■ To be done
Please give the listing again, word for word, with nothing left out.

■ Raw data
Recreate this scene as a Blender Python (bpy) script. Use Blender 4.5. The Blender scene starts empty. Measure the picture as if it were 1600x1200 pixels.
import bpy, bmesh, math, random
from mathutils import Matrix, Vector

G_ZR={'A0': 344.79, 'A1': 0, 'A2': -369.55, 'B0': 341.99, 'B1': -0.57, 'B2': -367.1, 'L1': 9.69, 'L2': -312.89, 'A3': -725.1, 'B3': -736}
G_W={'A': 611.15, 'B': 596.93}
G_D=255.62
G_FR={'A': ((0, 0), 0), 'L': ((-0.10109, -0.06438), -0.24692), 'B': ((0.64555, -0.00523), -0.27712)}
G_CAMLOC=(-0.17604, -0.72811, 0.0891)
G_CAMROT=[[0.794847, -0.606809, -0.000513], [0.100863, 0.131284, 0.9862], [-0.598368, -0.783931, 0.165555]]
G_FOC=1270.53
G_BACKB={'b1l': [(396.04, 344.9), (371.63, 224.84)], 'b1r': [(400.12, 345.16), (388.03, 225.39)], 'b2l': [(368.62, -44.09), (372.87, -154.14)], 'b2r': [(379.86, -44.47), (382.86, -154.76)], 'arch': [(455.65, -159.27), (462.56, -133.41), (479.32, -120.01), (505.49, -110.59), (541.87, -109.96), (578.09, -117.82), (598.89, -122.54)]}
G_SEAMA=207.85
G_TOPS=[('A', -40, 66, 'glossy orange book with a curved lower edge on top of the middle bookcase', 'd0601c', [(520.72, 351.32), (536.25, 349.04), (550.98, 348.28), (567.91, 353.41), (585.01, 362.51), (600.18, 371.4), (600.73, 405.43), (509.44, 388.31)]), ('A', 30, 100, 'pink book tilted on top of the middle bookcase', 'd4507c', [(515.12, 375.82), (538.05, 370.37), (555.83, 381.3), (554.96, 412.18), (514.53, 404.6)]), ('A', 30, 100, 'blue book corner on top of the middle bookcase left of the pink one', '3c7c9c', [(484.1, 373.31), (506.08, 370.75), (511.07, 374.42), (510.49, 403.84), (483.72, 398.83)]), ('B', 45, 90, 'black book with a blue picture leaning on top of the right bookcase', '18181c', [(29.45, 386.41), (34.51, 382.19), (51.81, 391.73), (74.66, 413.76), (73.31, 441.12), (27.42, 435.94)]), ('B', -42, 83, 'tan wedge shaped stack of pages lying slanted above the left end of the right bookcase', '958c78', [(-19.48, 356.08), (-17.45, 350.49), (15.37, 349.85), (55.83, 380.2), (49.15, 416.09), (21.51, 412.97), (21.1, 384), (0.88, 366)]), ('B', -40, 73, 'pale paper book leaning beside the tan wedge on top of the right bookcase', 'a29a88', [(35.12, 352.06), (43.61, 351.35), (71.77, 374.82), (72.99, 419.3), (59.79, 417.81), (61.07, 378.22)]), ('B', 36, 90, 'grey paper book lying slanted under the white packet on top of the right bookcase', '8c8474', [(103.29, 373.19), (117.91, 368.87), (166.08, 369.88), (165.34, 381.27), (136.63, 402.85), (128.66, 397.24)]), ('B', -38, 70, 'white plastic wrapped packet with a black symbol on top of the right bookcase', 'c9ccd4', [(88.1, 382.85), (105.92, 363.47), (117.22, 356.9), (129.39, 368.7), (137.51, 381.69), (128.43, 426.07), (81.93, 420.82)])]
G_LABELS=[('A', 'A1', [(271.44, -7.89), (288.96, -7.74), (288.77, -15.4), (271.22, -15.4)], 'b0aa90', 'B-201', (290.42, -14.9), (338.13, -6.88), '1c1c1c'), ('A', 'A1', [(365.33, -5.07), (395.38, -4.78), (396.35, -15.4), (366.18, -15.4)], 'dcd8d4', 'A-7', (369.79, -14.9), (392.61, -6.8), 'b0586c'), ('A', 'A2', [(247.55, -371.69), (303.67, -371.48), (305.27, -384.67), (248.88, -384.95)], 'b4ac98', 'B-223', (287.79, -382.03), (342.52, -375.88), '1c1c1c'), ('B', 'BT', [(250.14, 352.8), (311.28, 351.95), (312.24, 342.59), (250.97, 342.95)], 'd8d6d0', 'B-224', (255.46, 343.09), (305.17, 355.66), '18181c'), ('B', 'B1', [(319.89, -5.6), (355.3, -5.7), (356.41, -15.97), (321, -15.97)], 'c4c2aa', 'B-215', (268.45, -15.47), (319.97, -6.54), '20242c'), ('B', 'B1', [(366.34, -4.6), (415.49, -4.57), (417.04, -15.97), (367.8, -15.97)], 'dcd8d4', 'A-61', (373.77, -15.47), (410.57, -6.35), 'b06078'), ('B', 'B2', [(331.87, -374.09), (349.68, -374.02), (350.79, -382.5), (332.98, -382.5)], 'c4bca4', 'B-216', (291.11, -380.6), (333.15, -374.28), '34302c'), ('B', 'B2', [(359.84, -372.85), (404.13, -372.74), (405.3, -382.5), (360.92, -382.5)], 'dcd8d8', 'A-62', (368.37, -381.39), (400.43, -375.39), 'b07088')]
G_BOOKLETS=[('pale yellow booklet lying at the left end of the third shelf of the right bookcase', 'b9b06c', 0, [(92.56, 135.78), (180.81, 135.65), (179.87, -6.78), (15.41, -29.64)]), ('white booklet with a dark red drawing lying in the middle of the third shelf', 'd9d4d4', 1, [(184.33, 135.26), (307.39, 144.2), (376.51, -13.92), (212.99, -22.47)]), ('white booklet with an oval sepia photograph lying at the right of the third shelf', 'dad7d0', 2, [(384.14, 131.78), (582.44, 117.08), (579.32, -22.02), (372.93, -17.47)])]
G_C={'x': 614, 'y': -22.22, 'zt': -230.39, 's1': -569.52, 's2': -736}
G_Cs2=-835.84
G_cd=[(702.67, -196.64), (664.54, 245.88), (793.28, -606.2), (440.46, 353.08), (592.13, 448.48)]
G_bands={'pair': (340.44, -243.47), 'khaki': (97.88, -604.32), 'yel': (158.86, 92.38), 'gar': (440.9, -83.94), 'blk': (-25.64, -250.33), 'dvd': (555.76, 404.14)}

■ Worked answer
Recreate this scene as a Blender Python (bpy) script. Use Blender 4.5. The Blender scene starts empty. Measure the picture as if it were 1600x1200 pixels.
import bpy, bmesh, math, random
from mathutils import Matrix, Vector

G_ZR={'A0': 344.79, 'A1': 0, 'A2': -369.55, 'B0': 341.99, 'B1': -0.57, 'B2': -367.1, 'L1': 9.69, 'L2': -312.89, 'A3': -725.1, 'B3': -736}
G_W={'A': 611.15, 'B': 596.93}
G_D=255.62
G_FR={'A': ((0, 0), 0), 'L': ((-0.10109, -0.06438), -0.24692), 'B': ((0.64555, -0.00523), -0.27712)}
G_CAMLOC=(-0.17604, -0.72811, 0.0891)
G_CAMROT=[[0.794847, -0.606809, -0.000513], [0.100863, 0.131284, 0.9862], [-0.598368, -0.783931, 0.165555]]
G_FOC=1270.53
G_BACKB={'b1l': [(396.04, 344.9), (371.63, 224.84)], 'b1r': [(400.12, 345.16), (388.03, 225.39)], 'b2l': [(368.62, -44.09), (372.87, -154.14)], 'b2r': [(379.86, -44.47), (382.86, -154.76)], 'arch': [(455.65, -159.27), (462.56, -133.41), (479.32, -120.01), (505.49, -110.59), (541.87, -109.96), (578.09, -117.82), (598.89, -122.54)]}
G_SEAMA=207.85
G_TOPS=[('A', -40, 66, 'glossy orange book with a curved lower edge on top of the middle bookcase', 'd0601c', [(520.72, 351.32), (536.25, 349.04), (550.98, 348.28), (567.91, 353.41), (585.01, 362.51), (600.18, 371.4), (600.73, 405.43), (509.44, 388.31)]), ('A', 30, 100, 'pink book tilted on top of the middle bookcase', 'd4507c', [(515.12, 375.82), (538.05, 370.37), (555.83, 381.3), (554.96, 412.18), (514.53, 404.6)]), ('A', 30, 100, 'blue book corner on top of the middle bookcase left of the pink one', '3c7c9c', [(484.1, 373.31), (506.08, 370.75), (511.07, 374.42), (510.49, 403.84), (483.72, 398.83)]), ('B', 45, 90, 'black book with a blue picture leaning on top of the right bookcase', '18181c', [(29.45, 386.41), (34.51, 382.19), (51.81, 391.73), (74.66, 413.76), (73.31, 441.12), (27.42, 435.94)]), ('B', -42, 83, 'tan wedge shaped stack of pages lying slanted above the left end of the right bookcase', '958c78', [(-19.48, 356.08), (-17.45, 350.49), (15.37, 349.85), (55.83, 380.2), (49.15, 416.09), (21.51, 412.97), (21.1, 384), (0.88, 366)]), ('B', -40, 73, 'pale paper book leaning beside the tan wedge on top of the right bookcase', 'a29a88', [(35.12, 352.06), (43.61, 351.35), (71.77, 374.82), (72.99, 419.3), (59.79, 417.81), (61.07, 378.22)]), ('B', 36, 90, 'grey paper book lying slanted under the white packet on top of the right bookcase', '8c8474', [(103.29, 373.19), (117.91, 368.87), (166.08, 369.88), (165.34, 381.27), (136.63, 402.85), (128.66, 397.24)]), ('B', -38, 70, 'white plastic wrapped packet with a black symbol on top of the right bookcase', 'c9ccd4', [(88.1, 382.85), (105.92, 363.47), (117.22, 356.9), (129.39, 368.7), (137.51, 381.69), (128.43, 426.07), (81.93, 420.82)])]
G_LABELS=[('A', 'A1', [(271.44, -7.89), (288.96, -7.74), (288.77, -15.4), (271.22, -15.4)], 'b0aa90', 'B-201', (290.42, -14.9), (338.13, -6.88), '1c1c1c'), ('A', 'A1', [(365.33, -5.07), (395.38, -4.78), (396.35, -15.4), (366.18, -15.4)], 'dcd8d4', 'A-7', (369.79, -14.9), (392.61, -6.8), 'b0586c'), ('A', 'A2', [(247.55, -371.69), (303.67, -371.48), (305.27, -384.67), (248.88, -384.95)], 'b4ac98', 'B-223', (287.79, -382.03), (342.52, -375.88), '1c1c1c'), ('B', 'BT', [(250.14, 352.8), (311.28, 351.95), (312.24, 342.59), (250.97, 342.95)], 'd8d6d0', 'B-224', (255.46, 343.09), (305.17, 355.66), '18181c'), ('B', 'B1', [(319.89, -5.6), (355.3, -5.7), (356.41, -15.97), (321, -15.97)], 'c4c2aa', 'B-215', (268.45, -15.47), (319.97, -6.54), '20242c'), ('B', 'B1', [(366.34, -4.6), (415.49, -4.57), (417.04, -15.97), (367.8, -15.97)], 'dcd8d4', 'A-61', (373.77, -15.47), (410.57, -6.35), 'b06078'), ('B', 'B2', [(331.87, -374.09), (349.68, -374.02), (350.79, -382.5), (332.98, -382.5)], 'c4bca4', 'B-216', (291.11, -380.6), (333.15, -374.28), '34302c'), ('B', 'B2', [(359.84, -372.85), (404.13, -372.74), (405.3, -382.5), (360.92, -382.5)], 'dcd8d8', 'A-62', (368.37, -381.39), (400.43, -375.39), 'b07088')]
G_BOOKLETS=[('pale yellow booklet lying at the left end of the third shelf of the right bookcase', 'b9b06c', 0, [(92.56, 135.78), (180.81, 135.65), (179.87, -6.78), (15.41, -29.64)]), ('white booklet with a dark red drawing lying in the middle of the third shelf', 'd9d4d4', 1, [(184.33, 135.26), (307.39, 144.2), (376.51, -13.92), (212.99, -22.47)]), ('white booklet with an oval sepia photograph lying at the right of the third shelf', 'dad7d0', 2, [(384.14, 131.78), (582.44, 117.08), (579.32, -22.02), (372.93, -17.47)])]
G_C={'x': 614, 'y': -22.22, 'zt': -230.39, 's1': -569.52, 's2': -736}
G_Cs2=-835.84
G_cd=[(702.67, -196.64), (664.54, 245.88), (793.28, -606.2), (440.46, 353.08), (592.13, 448.48)]
G_bands={'pair': (340.44, -243.47), 'khaki': (97.88, -604.32), 'yel': (158.86, 92.38), 'gar': (440.9, -83.94), 'blk': (-25.64, -250.33), 'dvd': (555.76, 404.14)}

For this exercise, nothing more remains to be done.